**Set problem**. Pull out all lines from the listing below in which the word "this" appears.
• • • •
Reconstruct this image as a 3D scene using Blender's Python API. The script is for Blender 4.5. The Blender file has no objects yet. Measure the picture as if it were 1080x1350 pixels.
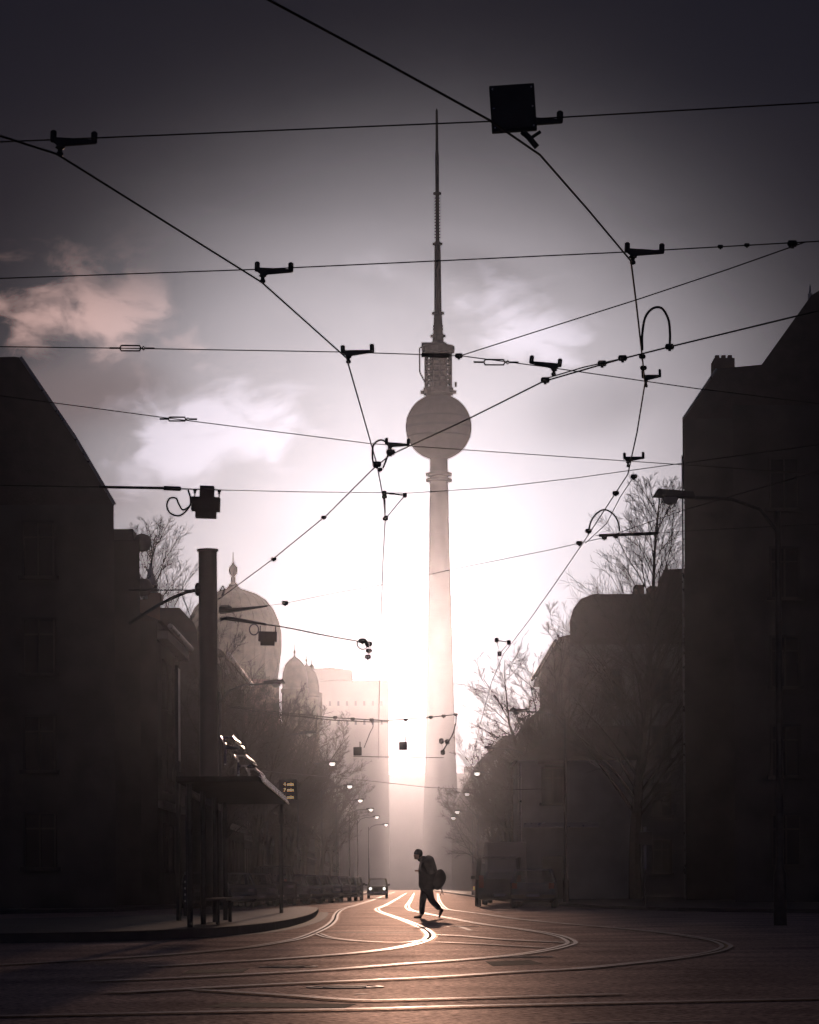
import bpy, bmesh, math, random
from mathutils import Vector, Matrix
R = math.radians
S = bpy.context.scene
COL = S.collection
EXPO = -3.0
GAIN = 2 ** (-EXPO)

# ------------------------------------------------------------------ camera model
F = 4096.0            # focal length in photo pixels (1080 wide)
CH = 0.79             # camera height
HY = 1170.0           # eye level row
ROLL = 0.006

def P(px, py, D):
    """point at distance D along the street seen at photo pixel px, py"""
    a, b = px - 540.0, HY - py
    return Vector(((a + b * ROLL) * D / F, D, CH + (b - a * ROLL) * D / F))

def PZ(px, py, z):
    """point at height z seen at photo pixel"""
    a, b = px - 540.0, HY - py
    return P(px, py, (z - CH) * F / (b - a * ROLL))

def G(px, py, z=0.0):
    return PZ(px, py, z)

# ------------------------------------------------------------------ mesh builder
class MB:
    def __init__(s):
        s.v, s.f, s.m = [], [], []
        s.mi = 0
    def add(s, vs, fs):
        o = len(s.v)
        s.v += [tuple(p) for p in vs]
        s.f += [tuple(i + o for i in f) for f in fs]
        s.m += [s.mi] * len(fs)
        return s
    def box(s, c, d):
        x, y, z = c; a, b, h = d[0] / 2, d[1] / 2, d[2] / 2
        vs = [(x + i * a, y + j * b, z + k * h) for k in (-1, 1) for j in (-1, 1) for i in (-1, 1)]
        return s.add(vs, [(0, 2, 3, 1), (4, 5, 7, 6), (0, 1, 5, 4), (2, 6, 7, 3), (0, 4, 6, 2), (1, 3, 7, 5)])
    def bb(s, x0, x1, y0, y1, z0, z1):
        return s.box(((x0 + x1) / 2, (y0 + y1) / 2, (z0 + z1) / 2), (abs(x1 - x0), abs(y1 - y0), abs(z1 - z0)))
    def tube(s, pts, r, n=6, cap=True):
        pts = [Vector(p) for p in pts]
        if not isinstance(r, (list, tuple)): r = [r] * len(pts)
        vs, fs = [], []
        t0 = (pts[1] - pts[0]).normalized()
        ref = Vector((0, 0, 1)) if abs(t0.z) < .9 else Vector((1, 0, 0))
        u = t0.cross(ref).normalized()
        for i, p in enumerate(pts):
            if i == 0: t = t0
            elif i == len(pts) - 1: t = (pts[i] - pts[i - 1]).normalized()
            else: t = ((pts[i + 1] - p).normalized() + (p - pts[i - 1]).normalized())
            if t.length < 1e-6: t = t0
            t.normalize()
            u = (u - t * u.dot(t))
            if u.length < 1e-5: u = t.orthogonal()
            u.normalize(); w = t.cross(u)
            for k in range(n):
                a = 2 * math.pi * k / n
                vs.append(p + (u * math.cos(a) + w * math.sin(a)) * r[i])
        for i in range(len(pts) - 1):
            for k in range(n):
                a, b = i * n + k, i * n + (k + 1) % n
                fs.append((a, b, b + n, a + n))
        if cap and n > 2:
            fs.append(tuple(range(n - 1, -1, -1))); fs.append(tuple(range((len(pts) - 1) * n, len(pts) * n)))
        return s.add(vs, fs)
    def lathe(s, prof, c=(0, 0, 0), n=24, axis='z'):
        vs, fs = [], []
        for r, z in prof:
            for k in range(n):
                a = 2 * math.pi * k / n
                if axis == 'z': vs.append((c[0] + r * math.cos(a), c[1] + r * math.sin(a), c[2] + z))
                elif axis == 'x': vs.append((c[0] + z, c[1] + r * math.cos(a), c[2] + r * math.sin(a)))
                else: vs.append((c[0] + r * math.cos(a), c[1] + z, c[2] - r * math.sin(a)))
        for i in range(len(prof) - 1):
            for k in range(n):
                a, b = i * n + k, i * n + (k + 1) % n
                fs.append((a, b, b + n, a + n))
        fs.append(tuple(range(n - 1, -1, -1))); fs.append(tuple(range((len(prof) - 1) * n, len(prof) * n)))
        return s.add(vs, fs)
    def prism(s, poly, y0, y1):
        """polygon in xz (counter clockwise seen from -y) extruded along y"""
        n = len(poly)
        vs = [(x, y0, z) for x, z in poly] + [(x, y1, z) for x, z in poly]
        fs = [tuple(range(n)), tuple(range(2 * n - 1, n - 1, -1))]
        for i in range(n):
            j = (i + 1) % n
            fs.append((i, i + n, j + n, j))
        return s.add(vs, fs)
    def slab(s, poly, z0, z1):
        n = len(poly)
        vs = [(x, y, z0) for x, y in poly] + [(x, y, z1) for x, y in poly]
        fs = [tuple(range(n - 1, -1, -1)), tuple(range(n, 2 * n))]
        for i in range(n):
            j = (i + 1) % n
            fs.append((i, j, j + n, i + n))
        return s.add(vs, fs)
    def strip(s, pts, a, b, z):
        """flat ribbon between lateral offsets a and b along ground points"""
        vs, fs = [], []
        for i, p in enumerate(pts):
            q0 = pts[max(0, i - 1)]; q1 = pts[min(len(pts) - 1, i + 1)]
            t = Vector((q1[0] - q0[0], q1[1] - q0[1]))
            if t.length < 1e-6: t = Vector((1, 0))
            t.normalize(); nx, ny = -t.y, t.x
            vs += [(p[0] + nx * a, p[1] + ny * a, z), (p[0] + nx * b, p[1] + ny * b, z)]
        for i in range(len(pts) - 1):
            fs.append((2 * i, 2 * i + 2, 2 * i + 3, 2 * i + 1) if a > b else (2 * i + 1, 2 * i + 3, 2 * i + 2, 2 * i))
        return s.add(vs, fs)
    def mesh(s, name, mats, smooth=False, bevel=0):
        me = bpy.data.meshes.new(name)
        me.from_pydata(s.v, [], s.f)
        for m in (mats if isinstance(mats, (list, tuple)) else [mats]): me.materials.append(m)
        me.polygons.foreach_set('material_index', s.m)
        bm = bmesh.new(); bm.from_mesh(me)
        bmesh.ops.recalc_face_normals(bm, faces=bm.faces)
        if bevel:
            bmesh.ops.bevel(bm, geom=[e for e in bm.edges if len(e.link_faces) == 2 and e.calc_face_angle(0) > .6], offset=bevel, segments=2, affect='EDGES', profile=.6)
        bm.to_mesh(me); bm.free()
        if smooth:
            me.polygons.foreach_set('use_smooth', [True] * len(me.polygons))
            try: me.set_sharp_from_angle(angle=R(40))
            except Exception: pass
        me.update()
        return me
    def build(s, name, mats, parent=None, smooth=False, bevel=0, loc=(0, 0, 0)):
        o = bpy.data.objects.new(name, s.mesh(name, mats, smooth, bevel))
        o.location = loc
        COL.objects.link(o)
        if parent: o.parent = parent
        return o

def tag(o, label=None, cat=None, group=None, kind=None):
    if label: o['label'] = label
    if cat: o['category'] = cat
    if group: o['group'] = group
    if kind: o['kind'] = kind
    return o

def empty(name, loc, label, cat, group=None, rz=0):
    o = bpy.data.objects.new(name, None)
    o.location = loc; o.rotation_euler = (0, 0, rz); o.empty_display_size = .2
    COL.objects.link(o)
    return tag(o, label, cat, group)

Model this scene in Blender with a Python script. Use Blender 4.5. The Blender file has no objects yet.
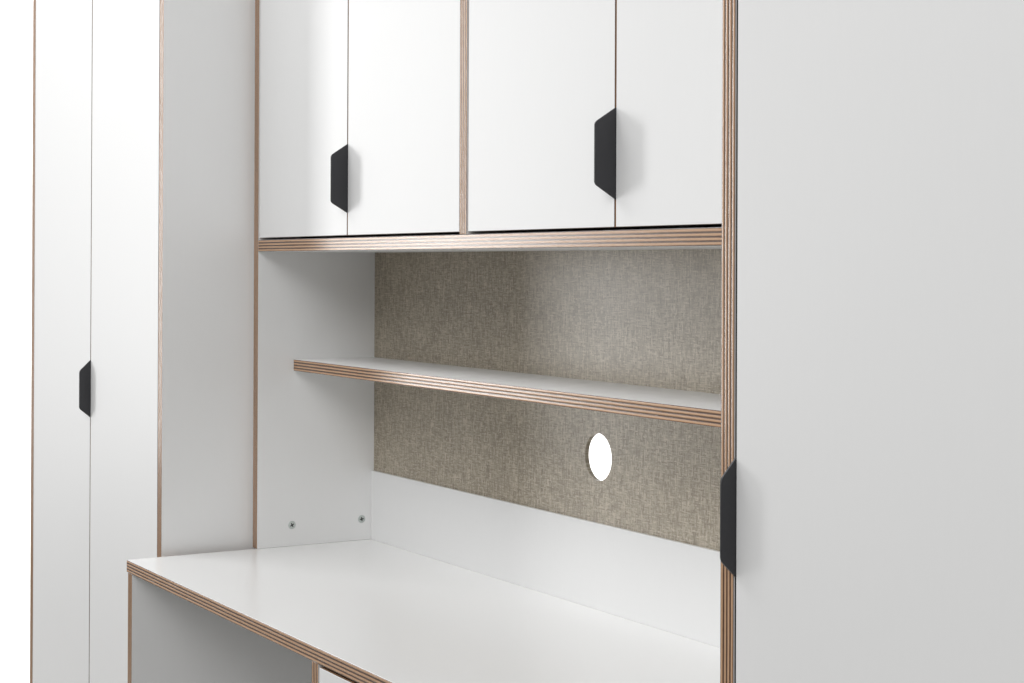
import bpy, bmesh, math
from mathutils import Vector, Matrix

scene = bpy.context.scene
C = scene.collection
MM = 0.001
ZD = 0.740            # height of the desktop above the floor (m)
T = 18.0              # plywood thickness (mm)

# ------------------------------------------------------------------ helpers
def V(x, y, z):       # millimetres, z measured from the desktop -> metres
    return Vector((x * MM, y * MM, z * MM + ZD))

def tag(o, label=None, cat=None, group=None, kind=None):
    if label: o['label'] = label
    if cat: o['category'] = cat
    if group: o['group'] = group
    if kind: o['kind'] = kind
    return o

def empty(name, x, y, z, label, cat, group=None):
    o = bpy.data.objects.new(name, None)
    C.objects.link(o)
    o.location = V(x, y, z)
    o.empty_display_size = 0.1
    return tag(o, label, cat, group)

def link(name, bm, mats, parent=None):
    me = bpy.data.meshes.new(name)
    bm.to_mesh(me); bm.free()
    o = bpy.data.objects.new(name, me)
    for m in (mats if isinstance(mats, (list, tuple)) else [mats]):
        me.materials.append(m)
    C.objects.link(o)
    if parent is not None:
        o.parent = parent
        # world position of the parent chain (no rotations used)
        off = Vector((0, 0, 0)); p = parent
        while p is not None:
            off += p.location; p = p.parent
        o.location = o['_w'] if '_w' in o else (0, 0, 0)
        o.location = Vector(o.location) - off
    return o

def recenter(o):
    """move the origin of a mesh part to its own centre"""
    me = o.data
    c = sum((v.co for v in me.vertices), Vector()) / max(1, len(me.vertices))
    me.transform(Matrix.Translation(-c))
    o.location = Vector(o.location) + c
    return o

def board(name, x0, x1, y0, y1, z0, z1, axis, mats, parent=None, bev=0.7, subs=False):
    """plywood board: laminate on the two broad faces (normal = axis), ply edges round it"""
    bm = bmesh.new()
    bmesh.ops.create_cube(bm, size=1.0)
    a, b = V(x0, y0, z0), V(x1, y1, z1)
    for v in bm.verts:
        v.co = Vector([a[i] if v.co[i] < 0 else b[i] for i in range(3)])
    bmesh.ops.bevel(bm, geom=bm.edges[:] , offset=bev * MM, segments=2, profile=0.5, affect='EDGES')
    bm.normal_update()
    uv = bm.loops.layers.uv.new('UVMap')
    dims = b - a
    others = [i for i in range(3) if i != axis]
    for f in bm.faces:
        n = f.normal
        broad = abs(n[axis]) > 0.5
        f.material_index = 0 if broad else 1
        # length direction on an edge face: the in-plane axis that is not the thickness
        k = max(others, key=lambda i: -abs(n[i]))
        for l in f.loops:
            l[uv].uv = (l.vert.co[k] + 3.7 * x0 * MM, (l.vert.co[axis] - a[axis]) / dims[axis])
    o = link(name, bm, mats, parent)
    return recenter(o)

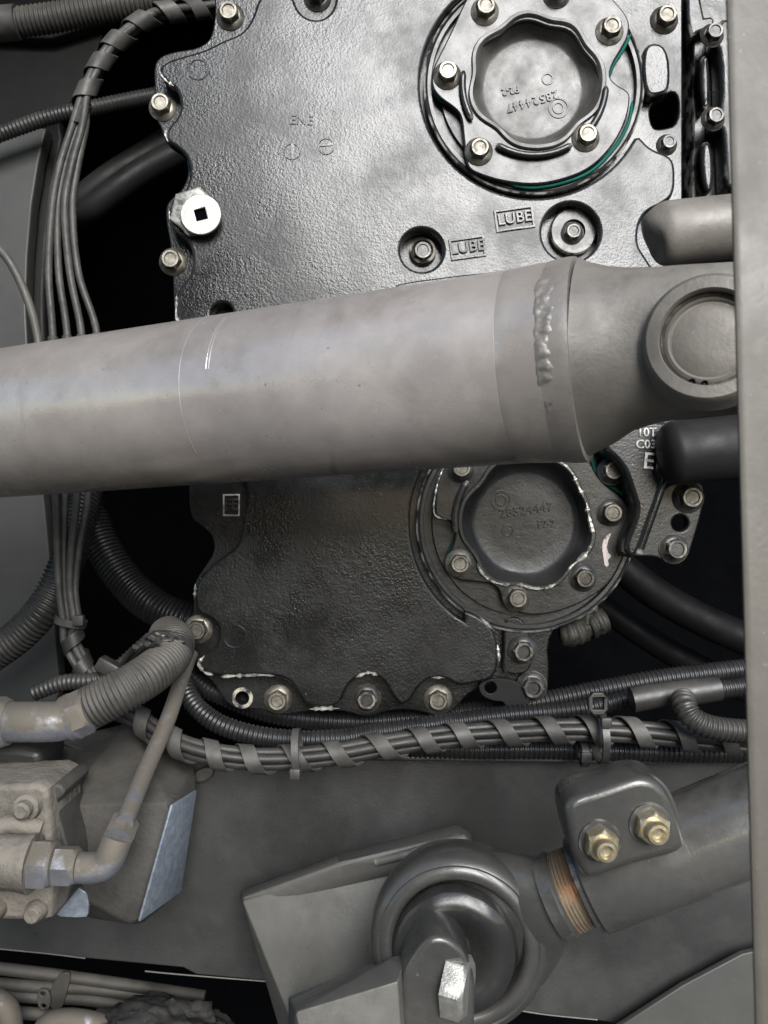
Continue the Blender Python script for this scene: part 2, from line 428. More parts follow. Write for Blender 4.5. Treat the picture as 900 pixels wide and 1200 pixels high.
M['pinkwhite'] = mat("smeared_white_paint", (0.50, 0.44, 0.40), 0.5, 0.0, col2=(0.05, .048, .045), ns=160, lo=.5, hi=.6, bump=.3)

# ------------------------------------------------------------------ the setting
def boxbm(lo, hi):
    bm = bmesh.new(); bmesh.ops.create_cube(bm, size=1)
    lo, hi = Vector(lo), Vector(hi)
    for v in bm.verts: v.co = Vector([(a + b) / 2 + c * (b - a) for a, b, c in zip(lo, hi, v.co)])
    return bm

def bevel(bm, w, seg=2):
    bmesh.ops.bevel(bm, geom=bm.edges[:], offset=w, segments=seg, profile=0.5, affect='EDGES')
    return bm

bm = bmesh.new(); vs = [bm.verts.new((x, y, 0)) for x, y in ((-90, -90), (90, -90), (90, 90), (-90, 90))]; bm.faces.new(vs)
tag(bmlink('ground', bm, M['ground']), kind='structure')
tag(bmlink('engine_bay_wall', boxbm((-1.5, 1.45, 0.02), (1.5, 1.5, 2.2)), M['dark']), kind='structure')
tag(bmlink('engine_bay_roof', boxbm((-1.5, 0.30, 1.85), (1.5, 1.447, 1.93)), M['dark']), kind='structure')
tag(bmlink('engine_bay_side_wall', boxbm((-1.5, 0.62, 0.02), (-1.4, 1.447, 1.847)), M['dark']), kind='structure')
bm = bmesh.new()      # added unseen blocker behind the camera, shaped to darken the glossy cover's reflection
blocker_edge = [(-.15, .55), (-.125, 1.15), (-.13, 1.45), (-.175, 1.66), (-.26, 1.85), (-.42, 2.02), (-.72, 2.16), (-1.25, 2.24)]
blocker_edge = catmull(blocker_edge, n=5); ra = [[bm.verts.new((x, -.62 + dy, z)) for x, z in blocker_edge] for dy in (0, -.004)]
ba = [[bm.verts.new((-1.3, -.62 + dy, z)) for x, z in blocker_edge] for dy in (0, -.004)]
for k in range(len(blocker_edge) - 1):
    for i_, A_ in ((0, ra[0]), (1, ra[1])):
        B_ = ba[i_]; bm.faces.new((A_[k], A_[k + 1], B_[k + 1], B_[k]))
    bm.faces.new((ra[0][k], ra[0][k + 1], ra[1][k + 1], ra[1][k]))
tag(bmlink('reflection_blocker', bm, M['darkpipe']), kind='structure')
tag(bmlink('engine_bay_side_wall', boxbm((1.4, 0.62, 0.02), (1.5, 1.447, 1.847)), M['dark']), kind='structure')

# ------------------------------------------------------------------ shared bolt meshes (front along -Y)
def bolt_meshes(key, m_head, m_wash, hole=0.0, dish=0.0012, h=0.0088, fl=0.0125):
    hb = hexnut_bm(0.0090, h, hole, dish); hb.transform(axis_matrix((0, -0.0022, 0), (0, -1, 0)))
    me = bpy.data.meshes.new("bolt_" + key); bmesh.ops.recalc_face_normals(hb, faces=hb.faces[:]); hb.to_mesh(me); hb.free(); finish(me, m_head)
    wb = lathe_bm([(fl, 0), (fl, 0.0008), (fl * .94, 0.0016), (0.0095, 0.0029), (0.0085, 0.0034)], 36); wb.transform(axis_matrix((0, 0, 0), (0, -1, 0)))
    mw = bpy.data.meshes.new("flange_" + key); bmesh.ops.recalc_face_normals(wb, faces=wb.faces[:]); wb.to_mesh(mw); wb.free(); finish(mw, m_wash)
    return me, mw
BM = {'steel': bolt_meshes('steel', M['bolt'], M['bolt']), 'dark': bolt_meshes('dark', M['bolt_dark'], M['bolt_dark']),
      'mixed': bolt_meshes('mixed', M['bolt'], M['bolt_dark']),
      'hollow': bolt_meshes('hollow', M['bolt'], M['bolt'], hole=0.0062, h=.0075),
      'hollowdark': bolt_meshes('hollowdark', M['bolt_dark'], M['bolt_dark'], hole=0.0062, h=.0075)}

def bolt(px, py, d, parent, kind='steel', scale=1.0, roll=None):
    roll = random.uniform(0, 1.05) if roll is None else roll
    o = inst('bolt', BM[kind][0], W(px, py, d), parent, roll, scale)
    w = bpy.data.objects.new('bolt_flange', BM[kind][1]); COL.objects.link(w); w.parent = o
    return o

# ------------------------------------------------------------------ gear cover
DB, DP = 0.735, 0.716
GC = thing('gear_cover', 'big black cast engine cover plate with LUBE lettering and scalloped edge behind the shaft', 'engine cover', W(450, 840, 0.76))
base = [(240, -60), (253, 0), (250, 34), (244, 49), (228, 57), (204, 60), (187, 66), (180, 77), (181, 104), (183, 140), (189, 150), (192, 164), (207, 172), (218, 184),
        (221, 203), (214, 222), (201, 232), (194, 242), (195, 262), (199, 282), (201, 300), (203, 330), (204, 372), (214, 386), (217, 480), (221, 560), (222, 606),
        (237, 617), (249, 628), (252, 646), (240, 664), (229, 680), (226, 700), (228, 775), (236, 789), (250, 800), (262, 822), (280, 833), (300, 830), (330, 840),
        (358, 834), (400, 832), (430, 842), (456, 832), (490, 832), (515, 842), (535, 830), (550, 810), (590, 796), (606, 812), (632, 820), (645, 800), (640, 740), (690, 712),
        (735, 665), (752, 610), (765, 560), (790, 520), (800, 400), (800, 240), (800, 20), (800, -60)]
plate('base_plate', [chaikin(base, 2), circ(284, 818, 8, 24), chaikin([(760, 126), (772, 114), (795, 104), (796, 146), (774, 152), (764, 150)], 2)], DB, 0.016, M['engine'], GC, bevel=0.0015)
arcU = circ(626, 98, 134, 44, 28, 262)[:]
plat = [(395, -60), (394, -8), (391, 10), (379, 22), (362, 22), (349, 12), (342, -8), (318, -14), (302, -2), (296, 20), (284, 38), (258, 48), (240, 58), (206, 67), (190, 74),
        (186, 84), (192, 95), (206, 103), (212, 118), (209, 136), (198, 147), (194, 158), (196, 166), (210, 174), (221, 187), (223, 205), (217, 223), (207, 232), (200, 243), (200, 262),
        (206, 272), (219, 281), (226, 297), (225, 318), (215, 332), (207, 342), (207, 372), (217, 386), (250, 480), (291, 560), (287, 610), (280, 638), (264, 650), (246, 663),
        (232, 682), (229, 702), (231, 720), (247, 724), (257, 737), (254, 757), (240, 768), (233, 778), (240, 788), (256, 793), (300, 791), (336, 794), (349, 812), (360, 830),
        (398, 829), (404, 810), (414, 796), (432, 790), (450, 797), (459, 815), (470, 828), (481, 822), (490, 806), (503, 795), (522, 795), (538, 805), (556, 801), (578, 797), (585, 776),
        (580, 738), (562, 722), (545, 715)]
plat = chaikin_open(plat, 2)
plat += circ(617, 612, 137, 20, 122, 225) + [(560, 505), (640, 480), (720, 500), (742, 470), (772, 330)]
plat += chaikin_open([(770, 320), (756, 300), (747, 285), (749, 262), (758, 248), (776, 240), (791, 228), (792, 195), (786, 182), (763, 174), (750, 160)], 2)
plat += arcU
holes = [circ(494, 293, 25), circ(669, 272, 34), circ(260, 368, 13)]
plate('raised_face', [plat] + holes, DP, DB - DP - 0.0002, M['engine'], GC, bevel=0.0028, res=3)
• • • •
**Exercise answer**.
Reconstruct this image as a 3D scene using Blender's Python API. The script is for Blender 4.5. The Blender file has no objects yet. Measure the picture as if it were 1080x1350 pixels.
Model this scene in Blender with a Python script. Use Blender 4.5. The Blender file has no objects yet.
Continue the Blender Python script for this scene: part 2, from line 428. More parts follow. Write for Blender 4.5. Treat the picture as 900 pixels wide and 1200 pixels high.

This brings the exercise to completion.